The episode opens where last week’s ended, in the tire shop, where we find an unconscious Ted Jr. face down with his pants around his ankles and a load of coffee grounds up his rear end. Obviously it’s a message left by Daniel who has stopped into the local diner for a late-night snack, served by the snotty waitress who’s having an affair with Daniel’s nemesis Senator Foulkes. The day’s earlier events—the goat man encounter, the baptism, the attempted kiss with Tawney and the confrontation with Ted Jr.—have left Daniel ravenous, extending to some pecan pie with an accommodating Ted Sr. (Bruce McKinnon) when he gets home. I would expect the welcome would be different if Ted Jr. had revealed his embarrassing mishap with the coffee but as the next day dawns it is clear he has no desire to tell anyone, even Tawney, who is now expressing her doubts about the baptism. “Too much too soon,” she says. But I think Tawney just realizes that life is not as simple as she expects, and Daniel’s story is much too real for her. Later, she listens to a voicemail that Daniel leaves saying he’s “going away for a while to get better, or different.”

Daniel’s attorney Jon Stern re-listens to the evidence tape of Daniel’s murder confession in which we are finally able to hear the younger Daniel telling police about how he raped and killed Hanna. It’s only the beginning of a monkey wrench being thrown into the assumption days earlier that Daniel was innocent. As Daniel, Aden Young beautifully walks the line between what is true and what is false. It is one this year’s best performances on television. “I’m not used to contemplating all the variables one might encounter,” he tells Jon when he unexpectedly finds him at Amantha’s apartment. “I didn’t even consider there could be somebody else behind this door but my sister…I mean, even just the door opening is very unreal.”

When George is still missing Trey gets a feeling and goes back to where they had secretly met days earlier—near Hanna’s crime scene—and finds George’s body, which he throws into the river. Their connection to Hanna’s murder is still a mystery.

In an emotional flashback, Daniel says goodbye to his prison cell neighbor Kerwin (Johnny Ray Gill) who is taken away to be executed. He tells Daniel he “knows” Daniel didn’t kill Hanna. “Because I know ya,” he says repeatedly. “Because I know ya. Because I know ya.”

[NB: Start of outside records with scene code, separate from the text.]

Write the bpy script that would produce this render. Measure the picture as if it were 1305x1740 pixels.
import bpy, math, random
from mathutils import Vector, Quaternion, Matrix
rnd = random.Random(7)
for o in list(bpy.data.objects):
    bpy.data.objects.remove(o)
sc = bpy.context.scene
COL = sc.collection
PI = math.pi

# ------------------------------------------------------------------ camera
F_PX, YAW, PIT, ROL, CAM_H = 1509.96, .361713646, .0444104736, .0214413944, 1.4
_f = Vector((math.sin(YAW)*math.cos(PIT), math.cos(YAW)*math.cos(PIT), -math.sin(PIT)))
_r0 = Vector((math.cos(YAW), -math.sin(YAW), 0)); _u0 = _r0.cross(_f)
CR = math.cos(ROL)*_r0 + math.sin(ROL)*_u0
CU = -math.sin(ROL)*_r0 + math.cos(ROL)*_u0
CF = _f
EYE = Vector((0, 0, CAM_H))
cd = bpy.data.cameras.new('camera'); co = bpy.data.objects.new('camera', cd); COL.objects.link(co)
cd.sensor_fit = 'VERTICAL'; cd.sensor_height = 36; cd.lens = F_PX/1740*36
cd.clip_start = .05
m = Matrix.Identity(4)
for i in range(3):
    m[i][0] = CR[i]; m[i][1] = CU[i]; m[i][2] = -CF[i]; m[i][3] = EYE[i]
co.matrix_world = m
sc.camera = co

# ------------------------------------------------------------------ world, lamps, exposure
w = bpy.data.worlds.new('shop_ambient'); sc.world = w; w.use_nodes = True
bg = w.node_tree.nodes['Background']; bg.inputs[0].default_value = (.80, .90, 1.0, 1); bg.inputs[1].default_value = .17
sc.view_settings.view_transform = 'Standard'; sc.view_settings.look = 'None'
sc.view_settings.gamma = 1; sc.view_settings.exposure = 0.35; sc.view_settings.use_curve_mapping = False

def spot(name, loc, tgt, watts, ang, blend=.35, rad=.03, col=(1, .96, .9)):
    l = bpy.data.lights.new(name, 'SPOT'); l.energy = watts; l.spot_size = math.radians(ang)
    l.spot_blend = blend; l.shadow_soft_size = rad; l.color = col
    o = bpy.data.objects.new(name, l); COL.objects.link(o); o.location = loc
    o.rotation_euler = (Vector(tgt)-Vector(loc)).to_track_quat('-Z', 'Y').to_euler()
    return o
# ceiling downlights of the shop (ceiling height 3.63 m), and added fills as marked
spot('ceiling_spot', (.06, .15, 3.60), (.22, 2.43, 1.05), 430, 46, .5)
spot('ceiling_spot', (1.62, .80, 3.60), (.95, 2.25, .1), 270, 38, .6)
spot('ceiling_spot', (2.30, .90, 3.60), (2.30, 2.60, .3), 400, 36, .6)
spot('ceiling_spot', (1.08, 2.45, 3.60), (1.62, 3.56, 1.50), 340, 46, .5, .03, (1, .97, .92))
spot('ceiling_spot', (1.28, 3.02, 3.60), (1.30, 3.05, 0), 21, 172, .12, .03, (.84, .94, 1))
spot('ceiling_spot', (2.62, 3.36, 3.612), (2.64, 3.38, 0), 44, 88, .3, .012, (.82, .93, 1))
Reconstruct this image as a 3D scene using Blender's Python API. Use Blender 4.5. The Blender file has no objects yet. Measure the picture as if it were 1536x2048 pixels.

The season ends when Daniel visits Hanna’s grave and is attacked and severely beaten by five masked cowards. One attacker removes his ski mask at the end, revealing himself to be Hanna’s brother, who urinates on Daniel’s face before leaving. Daniel is eventually driven away in an ambulance.

Writer/director/creator Ray McKinnon doesn’t as much wrap up loose ends but instead stirs things up with not only the confession but with statements Daniel matter-of-factly makes to his sister Amantha like “When I confessed it was such a relief” and “After I told them that I’d killed her I could finally accept she was dead.” Amantha replies, “You were just 18, high on mushrooms.” Say, what? Is she excusing that he killed Hanna or justifying why he wrongly confessed to the murder? Thankfully, there’s a real possibility of finding those answers. Rectify has been renewed for 10 new episodes in 2014.